THE United States has once again twisted itself into a rhetorical pretzel. As when it threatened military action against Syria if a “red line” was crossed, the Obama administration’s rhetoric about Russia and Ukraine goes far beyond what it will be willing and able to enforce.

Earlier this month, President Obama warned that America would “isolate Russia” if it grabbed more land, and yesterday, he suggested that more sanctions were possible. Likewise, Secretary of State John Kerry said the Group of 7 nations were “prepared to go to the hilt” in order to isolate Russia.

But Washington’s rhetoric is dangerously excessive, for three main reasons: Ukraine is far more important to Vladimir V. Putin than it is to America; it will be hard for the United States and Europe to make good on their threats of crippling sanctions; and other countries could ultimately defang them.

First, the United States needs to see the Ukraine crisis from Russia’s viewpoint. Threats from America and Europe will never be the determining factor in Mr. Putin’s decision making. Ukraine is Russia’s single biggest national security issue beyond its borders, and Mr. Putin’s policy, including whether to seize more of Ukraine, will be informed overwhelmingly by national security interests, not near-term economics.

Furthermore, Russia has provided Ukraine with some $200-$300 billion in natural gas subsidies since 1991. With an anti-Russian government in Ukraine, Moscow is likely to stop these subsidies, lifting a major economic burden just as the West tries to squeeze it financially.   ... The Obama administration needs to preach what it will ultimately practice. Otherwise Washington’s credibility will erode further as it walks back its words.

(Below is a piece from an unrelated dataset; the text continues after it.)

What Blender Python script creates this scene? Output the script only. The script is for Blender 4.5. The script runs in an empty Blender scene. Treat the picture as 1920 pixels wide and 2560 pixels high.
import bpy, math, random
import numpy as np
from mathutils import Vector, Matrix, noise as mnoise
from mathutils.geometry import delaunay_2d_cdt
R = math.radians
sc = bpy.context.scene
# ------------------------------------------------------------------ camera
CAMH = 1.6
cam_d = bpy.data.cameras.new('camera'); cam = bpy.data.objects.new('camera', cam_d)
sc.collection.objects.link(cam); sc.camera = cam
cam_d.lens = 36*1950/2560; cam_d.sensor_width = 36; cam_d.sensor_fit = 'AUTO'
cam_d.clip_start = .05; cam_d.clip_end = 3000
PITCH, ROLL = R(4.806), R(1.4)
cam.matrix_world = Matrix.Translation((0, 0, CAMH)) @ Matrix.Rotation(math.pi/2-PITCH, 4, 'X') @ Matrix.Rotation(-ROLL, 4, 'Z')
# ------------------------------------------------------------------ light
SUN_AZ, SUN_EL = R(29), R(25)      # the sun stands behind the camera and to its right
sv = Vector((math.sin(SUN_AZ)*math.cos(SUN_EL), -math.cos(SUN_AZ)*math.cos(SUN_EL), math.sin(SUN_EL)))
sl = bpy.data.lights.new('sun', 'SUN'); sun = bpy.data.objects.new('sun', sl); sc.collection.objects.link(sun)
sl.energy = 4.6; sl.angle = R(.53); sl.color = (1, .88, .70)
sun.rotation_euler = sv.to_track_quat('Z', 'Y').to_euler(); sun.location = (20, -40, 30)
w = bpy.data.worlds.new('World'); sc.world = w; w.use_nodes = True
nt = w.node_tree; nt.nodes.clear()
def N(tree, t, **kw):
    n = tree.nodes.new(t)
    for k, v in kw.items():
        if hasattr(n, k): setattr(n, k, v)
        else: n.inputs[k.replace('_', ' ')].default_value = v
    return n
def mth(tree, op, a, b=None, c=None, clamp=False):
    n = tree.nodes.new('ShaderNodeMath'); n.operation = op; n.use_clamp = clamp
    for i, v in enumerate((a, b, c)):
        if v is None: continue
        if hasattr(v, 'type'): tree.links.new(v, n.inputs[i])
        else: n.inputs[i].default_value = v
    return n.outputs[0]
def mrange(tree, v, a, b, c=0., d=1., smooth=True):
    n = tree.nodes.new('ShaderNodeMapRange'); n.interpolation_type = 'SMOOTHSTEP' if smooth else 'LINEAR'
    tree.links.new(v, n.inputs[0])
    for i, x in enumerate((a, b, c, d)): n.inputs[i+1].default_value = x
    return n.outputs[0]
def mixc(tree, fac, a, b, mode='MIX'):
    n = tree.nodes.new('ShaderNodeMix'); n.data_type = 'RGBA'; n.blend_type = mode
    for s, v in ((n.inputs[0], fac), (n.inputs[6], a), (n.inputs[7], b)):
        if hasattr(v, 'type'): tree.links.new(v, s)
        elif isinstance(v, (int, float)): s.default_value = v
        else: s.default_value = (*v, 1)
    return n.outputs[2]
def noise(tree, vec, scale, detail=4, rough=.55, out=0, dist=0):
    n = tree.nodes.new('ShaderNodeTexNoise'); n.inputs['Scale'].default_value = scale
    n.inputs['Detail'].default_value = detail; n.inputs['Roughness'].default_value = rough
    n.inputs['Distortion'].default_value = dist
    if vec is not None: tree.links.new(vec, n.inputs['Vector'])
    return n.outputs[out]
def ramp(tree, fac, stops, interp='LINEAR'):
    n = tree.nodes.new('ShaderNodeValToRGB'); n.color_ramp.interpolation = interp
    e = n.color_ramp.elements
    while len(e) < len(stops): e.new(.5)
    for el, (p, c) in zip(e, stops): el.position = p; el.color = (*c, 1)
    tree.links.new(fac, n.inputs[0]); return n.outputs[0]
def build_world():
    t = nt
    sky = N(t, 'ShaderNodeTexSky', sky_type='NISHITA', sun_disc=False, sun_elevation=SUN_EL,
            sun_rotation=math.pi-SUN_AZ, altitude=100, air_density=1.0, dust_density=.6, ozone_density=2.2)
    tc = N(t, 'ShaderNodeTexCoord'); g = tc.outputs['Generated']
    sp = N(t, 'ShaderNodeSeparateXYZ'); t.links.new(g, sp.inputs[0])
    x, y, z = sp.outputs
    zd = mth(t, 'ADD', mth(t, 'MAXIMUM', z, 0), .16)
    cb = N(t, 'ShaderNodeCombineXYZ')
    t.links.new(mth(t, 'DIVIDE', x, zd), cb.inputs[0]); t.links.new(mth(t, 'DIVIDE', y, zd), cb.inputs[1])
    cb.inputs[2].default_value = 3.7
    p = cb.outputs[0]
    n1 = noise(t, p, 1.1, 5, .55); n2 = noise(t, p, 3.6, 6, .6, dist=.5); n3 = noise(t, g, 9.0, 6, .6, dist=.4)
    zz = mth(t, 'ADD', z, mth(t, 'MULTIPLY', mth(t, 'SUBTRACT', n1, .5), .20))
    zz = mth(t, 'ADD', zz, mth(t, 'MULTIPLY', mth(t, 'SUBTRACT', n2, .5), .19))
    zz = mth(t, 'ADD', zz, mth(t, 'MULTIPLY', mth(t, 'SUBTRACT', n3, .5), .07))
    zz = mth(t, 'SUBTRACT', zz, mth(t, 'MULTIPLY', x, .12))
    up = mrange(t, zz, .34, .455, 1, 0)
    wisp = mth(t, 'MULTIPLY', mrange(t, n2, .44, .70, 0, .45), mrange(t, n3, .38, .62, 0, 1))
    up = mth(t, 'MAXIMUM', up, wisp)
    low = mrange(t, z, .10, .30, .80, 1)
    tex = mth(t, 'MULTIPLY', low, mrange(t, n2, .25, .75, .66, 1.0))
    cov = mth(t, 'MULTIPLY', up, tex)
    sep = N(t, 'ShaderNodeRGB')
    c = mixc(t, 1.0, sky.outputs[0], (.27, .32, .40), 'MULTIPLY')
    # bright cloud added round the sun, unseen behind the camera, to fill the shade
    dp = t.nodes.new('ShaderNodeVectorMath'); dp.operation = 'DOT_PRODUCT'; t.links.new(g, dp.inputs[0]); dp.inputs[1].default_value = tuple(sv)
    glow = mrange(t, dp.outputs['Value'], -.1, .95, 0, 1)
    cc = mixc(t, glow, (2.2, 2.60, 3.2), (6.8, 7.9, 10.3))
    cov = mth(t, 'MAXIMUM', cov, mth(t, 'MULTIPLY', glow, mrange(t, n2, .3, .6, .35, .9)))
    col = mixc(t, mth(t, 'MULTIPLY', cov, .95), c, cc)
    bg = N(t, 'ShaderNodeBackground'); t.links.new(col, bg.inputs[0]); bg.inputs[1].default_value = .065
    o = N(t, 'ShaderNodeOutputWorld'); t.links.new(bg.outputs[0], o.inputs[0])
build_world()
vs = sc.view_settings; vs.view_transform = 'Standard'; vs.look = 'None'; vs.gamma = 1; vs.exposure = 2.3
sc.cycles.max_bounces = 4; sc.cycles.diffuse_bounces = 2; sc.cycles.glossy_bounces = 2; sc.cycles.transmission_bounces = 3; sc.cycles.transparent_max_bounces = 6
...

A reflection on the break-up of the Soviet bloc, in longer historical perspective, by a European with no reason to be an apologist for Russia:

The strange, self-initiated dismantling of that system after 1985, culminating in the total un-shackling of Eastern Europe in 1989, has led to a situation similar to that which followed the dismantling of the Habsburg Empire. … It would seem that some solution along the lines proposed by Malinowski  is the only humane one, the only one with some prospect of implementation without major loss of life.  Colonise simply everybody -- i.e. deprive their political units of sovereignty -- whilst allowing them absolute cultural freedom of expression.
-- Ernest Gellner, Language and Solitude (posthum. 1998), p. 143

[Update 14 September 2014]  In the Book Review of this morning’s New York Times,  John Micklethwaite has a punchy, perceptive review of Henry Kissenger’s new book, World Order.    Both reviewer and author  champion Realpolitik:

Might a little realism have been useful in Iraq, rather than the “stuff happens” amateurism of the Bush years? Would a statesman who read Winston Churchill on Afghanistan (“except at harvest time . . . the Pathan [Pashtun] tribes are always engaged in private or public war”) have committed America to establishing a “gender sensitive . . . and fully representative” government in Kabul?